Indra Gunawan secara konsisten menyusun film sebagai drama pilihan hidup—bukan pertarungan agama. Penonton diajak masuk ke ruang-ruang hening antara keluarga Anggie yang sedang berusaha saling mengerti, meski sering kali gagal.


Kolaborasi Tiga Negara

Proyek ini melibatkan talenta dari Indonesia, Malaysia, dan Australia, menghadirkan tekstur budaya yang memperkaya dinamika ceritanya. Kehadiran aktor internasional seperti Matthew Williams menambah nuansa global yang tetap terasa membumi.


Refleksi dan Harapan

Di akhir sesi dialog, Indra Gunawan kembali menegaskan pesan film:

“Kami tidak sedang menawarkan kepastian. Yang kami suguhkan adalah perjalanan—dan setiap penonton berhak menafsirkan ujungnya.”

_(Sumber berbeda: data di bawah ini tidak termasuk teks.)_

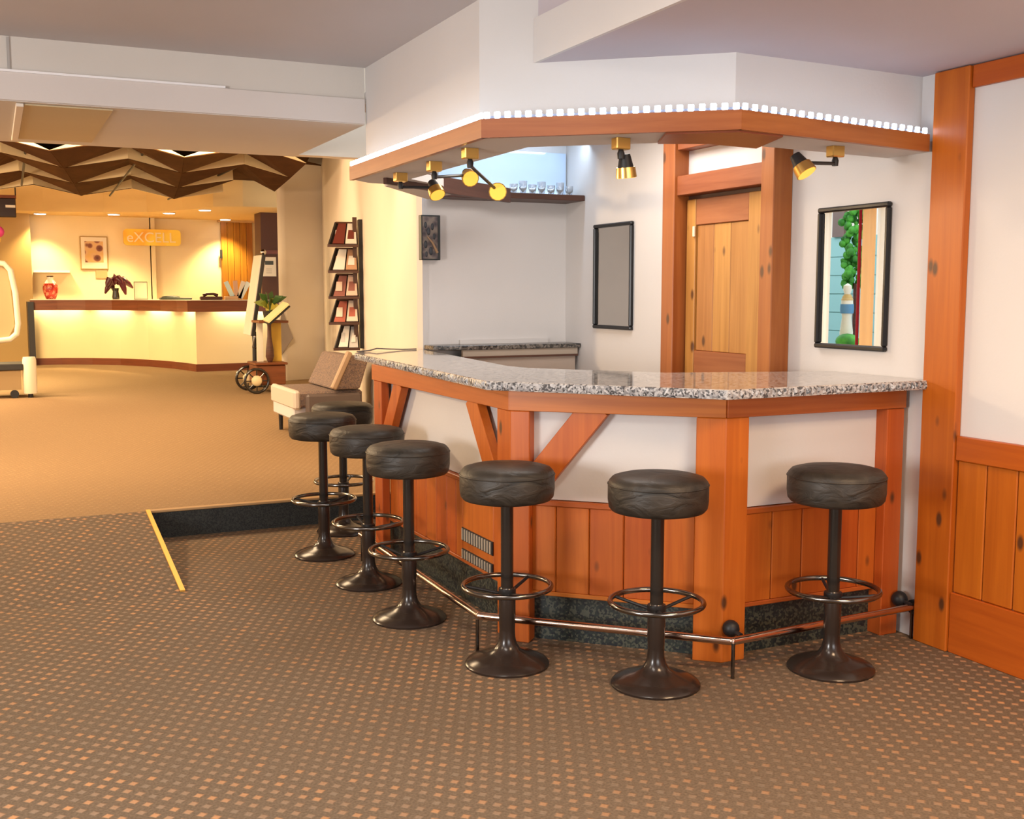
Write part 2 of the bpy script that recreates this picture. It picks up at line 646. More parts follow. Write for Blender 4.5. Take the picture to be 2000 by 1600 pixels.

Sementara itu, Dewi Amanda berharap film ini menjadi pemantik percakapan baru di keluarga-keluarga Indonesia.

“Pilihan hidup bukan soal menang-kalah. Ini tentang bagaimana kita tetap saling memeluk meski berdiri di titik yang berbeda.”


Menuju Layar Lebar


Gala premiere ditutup dengan antusiasme para undangan yang tampak tersentuh oleh pendekatan emosional film ini. Tanpa dramatisasi yang berlebihan, Air Mata Mualaf justru menghadirkan kekuatan dari kejujuran cerita dan konflik manusiawi yang dekat dengan keseharian banyak keluarga.

Film ini mulai tayang di seluruh bioskop Indonesia pada 27 November 2025, sebelum melanjutkan perjalanan rilisnya di Asia Tenggara dan Timur Tengah.